II. - Sur l’article 2
Cet article procède à une coordination dans le code de justice administrative pour étendre aux mesures prises au titre de la surveillance des communications internationales les règles de la procédure contentieuse prévues par la loi sur le renseignement. Il n’appelle pas d’observation.
III. - Sur l’article 3
L’article 3 vise à permettre, à titre transitoire, de continuer à pouvoir surveiller à l’étranger les personnes qui, constituant une menace sur le territoire national, faisaient l’objet d’interceptions et utilisent à l’étranger des numéros ou identifiants français. Il indique à cette fin que le troisième alinéa du I de l’article L. 854-1 du code de la sécurité intérieure est applicable aux personnes qui communiquent depuis l’étranger et qui faisaient l’objet d’une autorisation d’interception de sécurité délivrée en application du titre IV du livre II du code de la sécurité intérieure dans sa rédaction antérieure à l’entrée en vigueur de la loi n° 2015-912 du 25 juillet 2015, à la date à laquelle elles ont quitté le territoire national.

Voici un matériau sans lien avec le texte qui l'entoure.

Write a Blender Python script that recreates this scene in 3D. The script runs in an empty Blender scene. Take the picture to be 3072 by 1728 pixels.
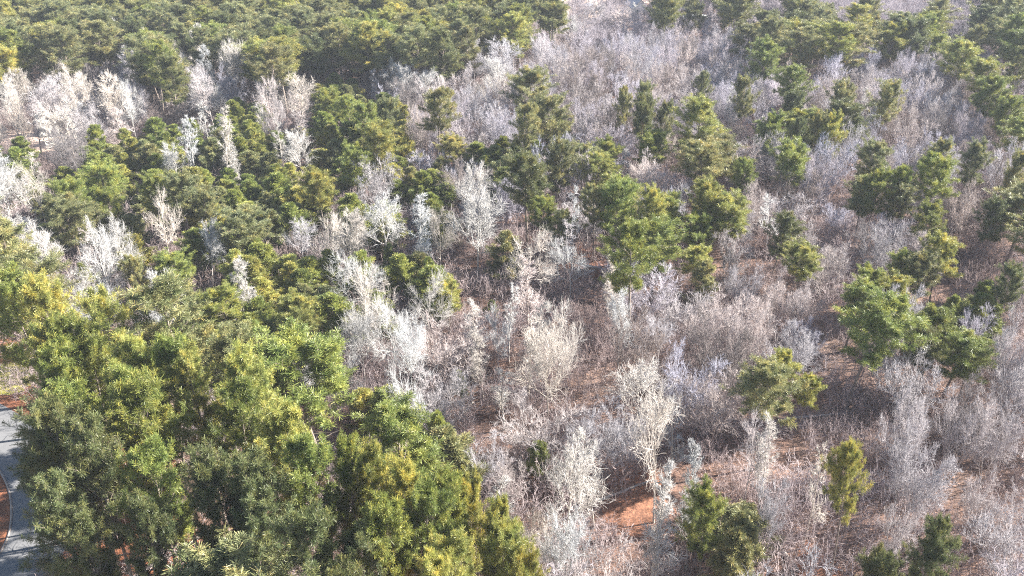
import bpy, math, random
import numpy as np
from mathutils import Vector

# ------------------------------------------------------------------ camera, sky, sun, exposure
S = bpy.context.scene
C = S.collection
CAM_H, PITCH, FPX = 55.0, math.radians(28.0), 2560.0
cam_d = bpy.data.cameras.new("camera"); cam = bpy.data.objects.new("camera", cam_d); C.objects.link(cam)
cam_d.sensor_width = 36.0; cam_d.lens = 36.0 * FPX / 3072.0
cam_d.clip_start = 0.5; cam_d.clip_end = 6000
cam.location = (0, 0, CAM_H); cam.rotation_euler = (math.pi/2 - PITCH, 0, 0)
S.camera = cam

SUN_EL, SUN_AZ = math.radians(31), math.radians(75)     # azimuth clockwise from +Y (straight ahead)
w = bpy.data.worlds.new("World"); S.world = w; w.use_nodes = True
nt = w.node_tree; bg = nt.nodes["Background"]
sky = nt.nodes.new("ShaderNodeTexSky"); sky.sky_type = 'NISHITA'; sky.sun_disc = False
sky.sun_elevation = SUN_EL; sky.sun_rotation = SUN_AZ; sky.air_density = 1.0; sky.dust_density = 0.6
nt.links.new(sky.outputs[0], bg.inputs[0]); bg.inputs[1].default_value = 0.055
sl = bpy.data.lights.new("sun", 'SUN'); sl.energy = 5.0; sl.angle = math.radians(0.5); sl.color = (1.0, 0.95, 0.87)
so = bpy.data.objects.new("sun", sl); C.objects.link(so)
sd = Vector((math.sin(SUN_AZ)*math.cos(SUN_EL), math.cos(SUN_AZ)*math.cos(SUN_EL), math.sin(SUN_EL)))
so.rotation_euler = (-sd).to_track_quat('-Z', 'Y').to_euler()
so.location = (60, 40, 120)
S.view_settings.view_transform = 'Standard'; S.view_settings.look = 'None'
S.view_settings.gamma = 1.0; S.view_settings.use_curve_mapping = False
S.view_settings.exposure = 2.15
S.cycles.max_bounces = 6; S.cycles.diffuse_bounces = 3; S.cycles.transparent_max_bounces = 4
S.cycles.use_denoising = False; S.cycles.use_adaptive_sampling = False; S.cycles.filter_width = 1.1
S.cycles.volume_bounces = 0; S.cycles.caustics_reflective = False; S.cycles.caustics_refractive = False

CP, SP = math.cos(PITCH), math.sin(PITCH)
def at(sx, sy, z=0.0):
    """world point at height z seen at photo pixel (3072 x 1728)"""
    a = (sx-1536)/FPX; b = (864-sy)/FPX
    d = (a, CP + b*SP, -SP + b*CP)
    t = (z-CAM_H)/d[2]
    return d[0]*t, d[1]*t, t
def pix(x, y, z):
    dz = z-CAM_H
    f = y*CP - dz*SP; u = y*SP + dz*CP
    return 1536 + FPX*x/f, 864 - FPX*u/f, f

# ------------------------------------------------------------------ materials
def mat(name):
    m = bpy.data.materials.new(name); m.use_nodes = True
    n = m.node_tree; b = n.nodes["Principled BSDF"]
    return m, n, b
def node(n, typ, **k):
    x = n.nodes.new(typ)
    for a, v in k.items(): setattr(x, a, v)
    return x
def mixc(n, fac, A, B, mode='MIX'):
    x = node(n, "ShaderNodeMix", data_type='RGBA', blend_type=mode)
    for sock, v in ((x.inputs[0], fac), (x.inputs[6], A), (x.inputs[7], B)):
        if hasattr(v, "links"): n.links.new(v, sock)
        elif isinstance(v, (int, float)): sock.default_value = v
        else: sock.default_value = (*v, 1)
    return x.outputs[2]
def noise(n, scale, vec=None, detail=4, rough=0.6):
    x = node(n, "ShaderNodeTexNoise"); x.inputs["Scale"].default_value = scale
    x.inputs["Detail"].default_value = detail; x.inputs["Roughness"].default_value = rough
    if vec: n.links.new(vec, x.inputs["Vector"])
    return x.outputs["Fac"]
def ramp(n, fac, stops):
    r = node(n, "ShaderNodeValToRGB"); e = r.color_ramp.elements
    while len(e) < len(stops): e.new(0.5)
    for el, (p, c) in zip(e, stops): el.position = p; el.color = (*c, 1) if len(c) == 3 else c
    n.links.new(fac, r.inputs[0]); return r.outputs[0]

def needle_mat():
    m, n, b = mat("pine_needles")
    oi = node(n, "ShaderNodeObjectInfo"); tc = node(n, "ShaderNodeTexCoord")
    geo = node(n, "ShaderNodeNewGeometry")
    f1 = noise(n, 0.55, tc.outputs["Object"], 3, 0.7)
    k = ramp(n, f1, [(0.33, (0.55, 0.66, 0.60)), (0.52, (1.0, 1.0, 0.95)), (0.68, (1.5, 1.3, 0.95))])
    c = mixc(n, 1.0, oi.outputs["Color"], k, 'MULTIPLY')
    isl = ramp(n, geo.outputs["Random Per Island"], [(0.0, (0.62, 0.68, 0.62)), (0.9, (1.25, 1.2, 1.1)), (0.97, (1.7, 1.35, 1.2))])
    c = mixc(n, 1.0, c, isl, 'MULTIPLY')
    n.links.new(c, b.inputs["Base Color"])
    b.inputs["Roughness"].default_value = 0.45
    b.inputs["Specular IOR Level"].default_value = 0.45
    tr = node(n, "ShaderNodeBsdfTranslucent"); n.links.new(c, tr.inputs[0])
    mx = node(n, "ShaderNodeMixShader"); mx.inputs[0].default_value = 0.28
    n.links.new(b.outputs[0], mx.inputs[1]); n.links.new(tr.outputs[0], mx.inputs[2])
    n.links.new(mx.outputs[0], n.nodes["Material Output"].inputs[0])
    return m
def bark_mat(name, c1, c2, tint):
    m, n, b = mat(name)
    tc = node(n, "ShaderNodeTexCoord"); mp = node(n, "ShaderNodeMapping")
    mp.inputs["Scale"].default_value = (3, 3, 0.8); n.links.new(tc.outputs["Object"], mp.inputs[0])
    c = mixc(n, noise(n, 1.6, mp.outputs[0], 5, 0.7), c1, c2)
    if tint:
        oi = node(n, "ShaderNodeObjectInfo"); c = mixc(n, 1.0, c, oi.outputs["Color"], 'MULTIPLY')
    n.links.new(c, b.inputs["Base Color"]); b.inputs["Roughness"].default_value = 0.75
    b.inputs["Specular IOR Level"].default_value = 0.3
    return m
M_NEEDLE = needle_mat()
M_PBARK = bark_mat("pine_bark", (0.11, 0.085, 0.07), (0.36, 0.30, 0.26), False)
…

Le Conseil d’État observe qu’une telle mention n’est pas indispensable, alors que le IV de l’article 21 de la loi sur le renseignement dispose, dans son deuxième alinéa, que les autorisations et les décisions régulièrement prises par le Premier ministre dans le cadre du régime antérieurement en vigueur demeurent applicables, à l’entrée en vigueur de cette loi, jusqu’à la fin de la période pour laquelle les autorisations et les décisions ont été données.
Cet avis a été délibéré par le Conseil d’État (assemblée générale) dans sa séance du 15 octobre 2015.